[What to do]
Could you write out the opening lines of the data, word for word, stopping after the line that contains "# A mountain-pass"?
+++ Supplied information
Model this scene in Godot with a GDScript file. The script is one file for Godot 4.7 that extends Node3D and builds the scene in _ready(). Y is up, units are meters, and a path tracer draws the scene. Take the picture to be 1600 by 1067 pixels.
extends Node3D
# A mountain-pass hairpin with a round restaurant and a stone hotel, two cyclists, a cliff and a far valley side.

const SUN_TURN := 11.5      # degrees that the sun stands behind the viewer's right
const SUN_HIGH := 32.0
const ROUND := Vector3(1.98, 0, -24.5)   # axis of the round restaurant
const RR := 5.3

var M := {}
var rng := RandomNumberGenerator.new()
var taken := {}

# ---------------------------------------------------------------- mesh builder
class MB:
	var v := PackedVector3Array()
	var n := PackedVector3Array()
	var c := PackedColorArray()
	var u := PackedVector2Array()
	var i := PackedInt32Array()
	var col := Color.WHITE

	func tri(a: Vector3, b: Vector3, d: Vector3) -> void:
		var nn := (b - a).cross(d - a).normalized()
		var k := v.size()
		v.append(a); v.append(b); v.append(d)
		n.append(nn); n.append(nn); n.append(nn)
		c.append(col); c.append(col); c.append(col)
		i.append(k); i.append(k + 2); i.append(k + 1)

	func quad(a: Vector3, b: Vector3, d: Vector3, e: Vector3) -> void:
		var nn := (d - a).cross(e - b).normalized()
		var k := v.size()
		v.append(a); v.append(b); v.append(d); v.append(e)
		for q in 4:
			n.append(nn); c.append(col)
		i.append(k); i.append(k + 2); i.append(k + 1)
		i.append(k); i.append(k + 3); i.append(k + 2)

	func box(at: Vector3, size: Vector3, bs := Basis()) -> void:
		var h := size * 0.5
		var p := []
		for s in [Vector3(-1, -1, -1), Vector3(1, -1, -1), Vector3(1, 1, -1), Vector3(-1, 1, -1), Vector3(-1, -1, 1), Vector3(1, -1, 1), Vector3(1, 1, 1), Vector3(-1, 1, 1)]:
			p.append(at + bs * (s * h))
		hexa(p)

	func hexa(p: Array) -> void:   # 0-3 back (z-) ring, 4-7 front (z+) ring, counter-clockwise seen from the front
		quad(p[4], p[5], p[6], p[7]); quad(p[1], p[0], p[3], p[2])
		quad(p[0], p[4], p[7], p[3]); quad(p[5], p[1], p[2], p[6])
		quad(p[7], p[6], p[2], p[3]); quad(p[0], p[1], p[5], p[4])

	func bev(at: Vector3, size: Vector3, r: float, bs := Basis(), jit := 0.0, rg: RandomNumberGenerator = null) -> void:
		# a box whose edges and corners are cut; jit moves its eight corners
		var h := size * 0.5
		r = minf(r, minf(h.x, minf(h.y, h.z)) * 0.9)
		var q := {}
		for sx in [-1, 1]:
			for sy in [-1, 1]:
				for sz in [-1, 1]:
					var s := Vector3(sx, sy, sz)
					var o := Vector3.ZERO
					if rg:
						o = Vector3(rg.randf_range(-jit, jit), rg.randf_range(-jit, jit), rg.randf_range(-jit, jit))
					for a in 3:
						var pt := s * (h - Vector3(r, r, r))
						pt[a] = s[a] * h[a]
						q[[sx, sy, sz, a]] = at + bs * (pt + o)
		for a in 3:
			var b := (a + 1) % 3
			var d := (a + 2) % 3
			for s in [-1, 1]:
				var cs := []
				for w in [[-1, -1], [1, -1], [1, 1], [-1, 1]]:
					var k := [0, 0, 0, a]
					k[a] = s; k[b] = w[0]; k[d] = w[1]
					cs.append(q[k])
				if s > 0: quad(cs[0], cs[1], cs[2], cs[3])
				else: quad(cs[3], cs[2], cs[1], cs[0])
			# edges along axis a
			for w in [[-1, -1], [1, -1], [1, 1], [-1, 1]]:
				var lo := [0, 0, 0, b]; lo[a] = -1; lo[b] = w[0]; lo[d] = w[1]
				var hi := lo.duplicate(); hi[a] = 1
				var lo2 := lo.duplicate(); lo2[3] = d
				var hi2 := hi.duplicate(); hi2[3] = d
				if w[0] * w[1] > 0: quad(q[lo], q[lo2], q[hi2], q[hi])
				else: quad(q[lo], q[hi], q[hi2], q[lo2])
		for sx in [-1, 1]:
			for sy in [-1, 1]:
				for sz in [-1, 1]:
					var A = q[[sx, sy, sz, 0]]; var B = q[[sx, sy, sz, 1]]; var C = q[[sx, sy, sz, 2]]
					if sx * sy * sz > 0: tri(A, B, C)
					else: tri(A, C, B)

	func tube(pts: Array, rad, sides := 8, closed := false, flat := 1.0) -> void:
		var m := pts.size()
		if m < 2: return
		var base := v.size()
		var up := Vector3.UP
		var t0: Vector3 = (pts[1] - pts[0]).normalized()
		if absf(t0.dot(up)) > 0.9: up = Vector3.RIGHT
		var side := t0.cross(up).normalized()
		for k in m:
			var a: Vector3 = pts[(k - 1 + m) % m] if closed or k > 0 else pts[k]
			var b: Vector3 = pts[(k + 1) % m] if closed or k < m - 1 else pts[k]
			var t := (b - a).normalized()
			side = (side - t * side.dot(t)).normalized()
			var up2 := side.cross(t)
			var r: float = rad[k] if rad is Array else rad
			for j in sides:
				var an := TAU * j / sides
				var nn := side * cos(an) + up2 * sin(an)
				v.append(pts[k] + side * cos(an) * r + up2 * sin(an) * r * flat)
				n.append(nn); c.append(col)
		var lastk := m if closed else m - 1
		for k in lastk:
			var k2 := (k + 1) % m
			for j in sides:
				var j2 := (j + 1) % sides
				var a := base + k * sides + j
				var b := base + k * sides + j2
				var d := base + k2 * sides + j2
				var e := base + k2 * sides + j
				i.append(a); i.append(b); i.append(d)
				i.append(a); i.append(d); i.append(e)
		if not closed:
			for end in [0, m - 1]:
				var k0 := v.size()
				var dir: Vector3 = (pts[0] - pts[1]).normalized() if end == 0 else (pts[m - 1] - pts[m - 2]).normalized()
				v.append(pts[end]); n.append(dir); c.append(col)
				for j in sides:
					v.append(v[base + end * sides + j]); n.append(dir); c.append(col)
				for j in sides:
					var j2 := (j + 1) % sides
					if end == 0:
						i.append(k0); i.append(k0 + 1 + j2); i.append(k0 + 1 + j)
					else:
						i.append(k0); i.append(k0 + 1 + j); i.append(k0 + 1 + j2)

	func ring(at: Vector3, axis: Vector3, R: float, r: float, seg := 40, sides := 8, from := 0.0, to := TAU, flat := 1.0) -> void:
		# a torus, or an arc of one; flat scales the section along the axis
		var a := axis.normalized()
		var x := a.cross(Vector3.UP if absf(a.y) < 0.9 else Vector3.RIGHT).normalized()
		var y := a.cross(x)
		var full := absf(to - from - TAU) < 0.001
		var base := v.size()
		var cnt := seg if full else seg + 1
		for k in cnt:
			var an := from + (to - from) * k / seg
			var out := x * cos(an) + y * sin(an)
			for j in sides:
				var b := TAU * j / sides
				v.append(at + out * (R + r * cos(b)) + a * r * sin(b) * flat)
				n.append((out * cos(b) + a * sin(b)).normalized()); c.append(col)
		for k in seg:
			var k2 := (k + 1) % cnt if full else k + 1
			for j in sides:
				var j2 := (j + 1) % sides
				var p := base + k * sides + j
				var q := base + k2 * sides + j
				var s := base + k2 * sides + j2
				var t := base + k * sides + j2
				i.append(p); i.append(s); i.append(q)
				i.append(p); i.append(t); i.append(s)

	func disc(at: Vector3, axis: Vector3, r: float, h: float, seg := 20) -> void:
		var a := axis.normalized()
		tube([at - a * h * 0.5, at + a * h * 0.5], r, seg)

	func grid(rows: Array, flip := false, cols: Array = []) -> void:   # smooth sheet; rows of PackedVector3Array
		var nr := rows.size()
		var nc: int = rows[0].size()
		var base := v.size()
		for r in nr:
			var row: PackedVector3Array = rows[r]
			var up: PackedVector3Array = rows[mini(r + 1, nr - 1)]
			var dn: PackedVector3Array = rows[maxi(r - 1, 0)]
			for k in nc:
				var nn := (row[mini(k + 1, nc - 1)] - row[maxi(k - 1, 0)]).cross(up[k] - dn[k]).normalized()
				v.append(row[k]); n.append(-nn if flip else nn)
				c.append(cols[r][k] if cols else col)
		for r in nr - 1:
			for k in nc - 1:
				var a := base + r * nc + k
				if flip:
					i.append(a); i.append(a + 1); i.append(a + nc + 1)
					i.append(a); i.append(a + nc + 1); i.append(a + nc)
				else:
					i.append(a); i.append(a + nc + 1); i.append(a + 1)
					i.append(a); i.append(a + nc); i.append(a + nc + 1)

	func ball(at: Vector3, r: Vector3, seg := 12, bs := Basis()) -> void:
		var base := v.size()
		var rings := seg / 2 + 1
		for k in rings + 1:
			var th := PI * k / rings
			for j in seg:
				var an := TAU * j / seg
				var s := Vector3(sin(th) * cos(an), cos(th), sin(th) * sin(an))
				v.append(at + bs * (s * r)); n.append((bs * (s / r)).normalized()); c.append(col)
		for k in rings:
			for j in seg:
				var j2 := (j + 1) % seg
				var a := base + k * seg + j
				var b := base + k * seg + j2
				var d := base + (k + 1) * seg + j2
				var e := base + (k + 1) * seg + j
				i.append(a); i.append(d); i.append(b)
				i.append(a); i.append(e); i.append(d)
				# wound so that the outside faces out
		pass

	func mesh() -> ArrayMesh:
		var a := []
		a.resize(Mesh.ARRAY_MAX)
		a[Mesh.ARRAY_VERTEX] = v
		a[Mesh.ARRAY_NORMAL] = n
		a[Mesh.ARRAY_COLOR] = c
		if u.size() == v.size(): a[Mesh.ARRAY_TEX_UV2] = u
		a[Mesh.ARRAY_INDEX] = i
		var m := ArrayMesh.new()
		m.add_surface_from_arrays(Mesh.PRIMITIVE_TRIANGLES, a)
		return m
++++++
[Solution to the exercise]
Model this scene in Godot with a GDScript file. The script is one file for Godot 4.7 that extends Node3D and builds the scene in _ready(). Y is up, units are meters, and a path tracer draws the scene. Take the picture to be 1600 by 1067 pixels.
extends Node3D
# A mountain-pass hairpin with a round restaurant and a stone hotel, two cyclists, a cliff and a far valley side.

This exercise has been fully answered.